少年を拉致し拷問して殺す猟奇犯罪者の現実的な恐怖と、死者の霊が出てくるゴーストストーリーの超現実的な要素とを合体させたのが新鮮。
前半、暴力が横行し、いじめから逃れるには暴力に訴えるか暴力に訴える者を頼るしかないという主人公の少年を取り巻く残酷な環境がかなりがっちり描き込まれる。
このあたりの少年の世界の描き方は、原作者ジョー・ヒルの父親スティーブン・キングの一連の作品や、藤子不二雄Aの「少年時代」(原作・柏原兵三「長い道」)を思わせたりもする。

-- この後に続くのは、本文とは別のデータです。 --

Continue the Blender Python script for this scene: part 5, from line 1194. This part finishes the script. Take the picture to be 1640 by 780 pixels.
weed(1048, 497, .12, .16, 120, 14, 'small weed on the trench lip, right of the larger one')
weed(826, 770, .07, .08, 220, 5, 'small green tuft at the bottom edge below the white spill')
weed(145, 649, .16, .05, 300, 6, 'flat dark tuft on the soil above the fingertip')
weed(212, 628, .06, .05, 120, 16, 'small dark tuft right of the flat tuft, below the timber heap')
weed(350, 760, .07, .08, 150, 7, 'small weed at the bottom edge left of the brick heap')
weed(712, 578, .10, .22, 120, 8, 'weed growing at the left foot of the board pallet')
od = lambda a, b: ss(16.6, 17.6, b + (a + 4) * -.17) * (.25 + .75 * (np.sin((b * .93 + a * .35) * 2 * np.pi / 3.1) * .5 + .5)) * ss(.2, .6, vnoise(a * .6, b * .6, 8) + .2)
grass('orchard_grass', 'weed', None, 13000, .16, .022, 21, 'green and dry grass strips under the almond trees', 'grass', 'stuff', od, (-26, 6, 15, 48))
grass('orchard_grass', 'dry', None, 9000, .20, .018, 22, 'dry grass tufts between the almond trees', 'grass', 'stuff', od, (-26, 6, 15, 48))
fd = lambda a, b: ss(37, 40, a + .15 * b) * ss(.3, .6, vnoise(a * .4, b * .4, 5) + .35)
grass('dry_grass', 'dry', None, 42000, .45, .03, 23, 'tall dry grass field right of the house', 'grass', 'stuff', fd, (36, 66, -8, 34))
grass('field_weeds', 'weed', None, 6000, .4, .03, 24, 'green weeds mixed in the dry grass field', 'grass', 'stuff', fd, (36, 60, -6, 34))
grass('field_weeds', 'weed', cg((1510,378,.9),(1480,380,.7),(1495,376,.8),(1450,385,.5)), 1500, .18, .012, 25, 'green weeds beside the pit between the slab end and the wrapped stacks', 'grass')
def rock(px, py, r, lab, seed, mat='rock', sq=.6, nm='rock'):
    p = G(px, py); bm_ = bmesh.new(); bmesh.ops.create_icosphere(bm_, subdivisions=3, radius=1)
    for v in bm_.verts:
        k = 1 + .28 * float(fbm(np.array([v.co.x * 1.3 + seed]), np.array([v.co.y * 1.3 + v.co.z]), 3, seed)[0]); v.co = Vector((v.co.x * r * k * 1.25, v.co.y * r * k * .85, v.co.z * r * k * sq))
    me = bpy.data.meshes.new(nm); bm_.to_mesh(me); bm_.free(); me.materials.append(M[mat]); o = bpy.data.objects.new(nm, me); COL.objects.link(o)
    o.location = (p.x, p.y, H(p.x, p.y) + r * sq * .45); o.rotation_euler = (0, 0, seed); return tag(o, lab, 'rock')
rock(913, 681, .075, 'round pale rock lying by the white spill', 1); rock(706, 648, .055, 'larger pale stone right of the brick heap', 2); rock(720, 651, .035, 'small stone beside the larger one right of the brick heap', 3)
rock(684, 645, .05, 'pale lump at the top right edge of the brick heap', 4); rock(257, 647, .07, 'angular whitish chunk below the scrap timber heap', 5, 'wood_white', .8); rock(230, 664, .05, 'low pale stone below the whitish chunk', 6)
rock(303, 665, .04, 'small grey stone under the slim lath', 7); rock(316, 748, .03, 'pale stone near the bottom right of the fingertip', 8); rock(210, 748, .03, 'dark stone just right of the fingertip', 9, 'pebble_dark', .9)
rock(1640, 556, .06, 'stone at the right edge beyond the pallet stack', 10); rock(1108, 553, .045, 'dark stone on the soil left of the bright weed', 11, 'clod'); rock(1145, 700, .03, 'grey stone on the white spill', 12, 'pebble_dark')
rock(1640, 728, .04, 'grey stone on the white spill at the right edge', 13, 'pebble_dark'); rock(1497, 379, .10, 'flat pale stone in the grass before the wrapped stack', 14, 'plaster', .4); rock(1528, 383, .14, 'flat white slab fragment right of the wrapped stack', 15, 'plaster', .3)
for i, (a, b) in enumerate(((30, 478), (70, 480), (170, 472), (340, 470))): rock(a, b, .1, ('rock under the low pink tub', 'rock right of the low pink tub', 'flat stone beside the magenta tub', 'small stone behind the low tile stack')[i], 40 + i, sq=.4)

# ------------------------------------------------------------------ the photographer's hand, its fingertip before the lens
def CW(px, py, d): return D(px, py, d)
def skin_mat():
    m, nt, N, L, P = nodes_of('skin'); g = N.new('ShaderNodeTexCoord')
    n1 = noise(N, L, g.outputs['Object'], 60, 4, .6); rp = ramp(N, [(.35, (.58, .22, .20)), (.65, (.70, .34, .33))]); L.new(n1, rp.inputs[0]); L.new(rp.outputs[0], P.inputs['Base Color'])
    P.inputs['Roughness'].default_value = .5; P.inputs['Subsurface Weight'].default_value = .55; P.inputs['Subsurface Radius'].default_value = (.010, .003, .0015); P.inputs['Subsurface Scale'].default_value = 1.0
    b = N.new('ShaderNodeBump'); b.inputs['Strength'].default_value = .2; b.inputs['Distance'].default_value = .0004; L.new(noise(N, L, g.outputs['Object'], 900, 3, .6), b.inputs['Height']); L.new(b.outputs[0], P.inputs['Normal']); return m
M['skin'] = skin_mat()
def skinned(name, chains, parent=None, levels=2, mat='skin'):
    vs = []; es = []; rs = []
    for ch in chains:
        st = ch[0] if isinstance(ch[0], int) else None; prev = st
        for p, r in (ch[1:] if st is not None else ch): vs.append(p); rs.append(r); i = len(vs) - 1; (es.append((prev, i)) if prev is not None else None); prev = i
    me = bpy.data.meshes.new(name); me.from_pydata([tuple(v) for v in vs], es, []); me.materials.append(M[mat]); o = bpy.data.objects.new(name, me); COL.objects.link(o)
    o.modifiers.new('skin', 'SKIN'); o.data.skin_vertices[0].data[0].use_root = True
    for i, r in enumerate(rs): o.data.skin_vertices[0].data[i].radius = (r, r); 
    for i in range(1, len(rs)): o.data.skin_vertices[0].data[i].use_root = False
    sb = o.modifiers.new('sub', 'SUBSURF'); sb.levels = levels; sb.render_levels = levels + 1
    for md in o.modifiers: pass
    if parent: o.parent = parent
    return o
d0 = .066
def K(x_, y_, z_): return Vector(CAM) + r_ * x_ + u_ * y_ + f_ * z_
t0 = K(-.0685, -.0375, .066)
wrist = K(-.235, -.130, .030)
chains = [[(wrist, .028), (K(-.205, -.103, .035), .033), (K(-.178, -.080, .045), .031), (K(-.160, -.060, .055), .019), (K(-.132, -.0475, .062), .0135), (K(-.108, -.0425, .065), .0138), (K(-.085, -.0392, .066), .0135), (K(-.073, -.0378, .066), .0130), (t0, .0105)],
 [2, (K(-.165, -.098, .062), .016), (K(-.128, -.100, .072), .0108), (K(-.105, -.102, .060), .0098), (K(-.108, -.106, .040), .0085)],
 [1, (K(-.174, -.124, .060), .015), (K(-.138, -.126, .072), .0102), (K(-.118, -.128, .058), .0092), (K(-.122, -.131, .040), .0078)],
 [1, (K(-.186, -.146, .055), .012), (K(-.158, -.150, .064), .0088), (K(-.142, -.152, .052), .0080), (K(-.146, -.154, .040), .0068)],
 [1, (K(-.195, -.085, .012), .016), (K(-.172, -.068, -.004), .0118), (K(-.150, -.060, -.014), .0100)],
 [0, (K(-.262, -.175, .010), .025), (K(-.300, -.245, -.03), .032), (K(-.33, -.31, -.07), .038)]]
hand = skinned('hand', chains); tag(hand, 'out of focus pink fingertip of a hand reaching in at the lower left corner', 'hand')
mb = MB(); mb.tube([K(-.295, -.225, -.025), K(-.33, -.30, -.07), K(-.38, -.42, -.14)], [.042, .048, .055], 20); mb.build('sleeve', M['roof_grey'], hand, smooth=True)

後半監禁された部屋の線がつながっていない黒電話が鳴って死者の声が聞こえてくるあたりから、死霊たちが姿を見せる(が、少年には見えない)ようになる画面の組み立てに高度な演出技術を見せ、脱出しようと悪戦苦闘してムダに終わったように見えることが終盤一気に伏線として立ち上がってくる構成も上手い。
妹が霊能を使って必死に兄を探す姿も応援したくなる。
殺人者をイーサン・ホークがやっているのだが、少年の父親役のジェレミー・デイヴィスがなんか似ているのだな。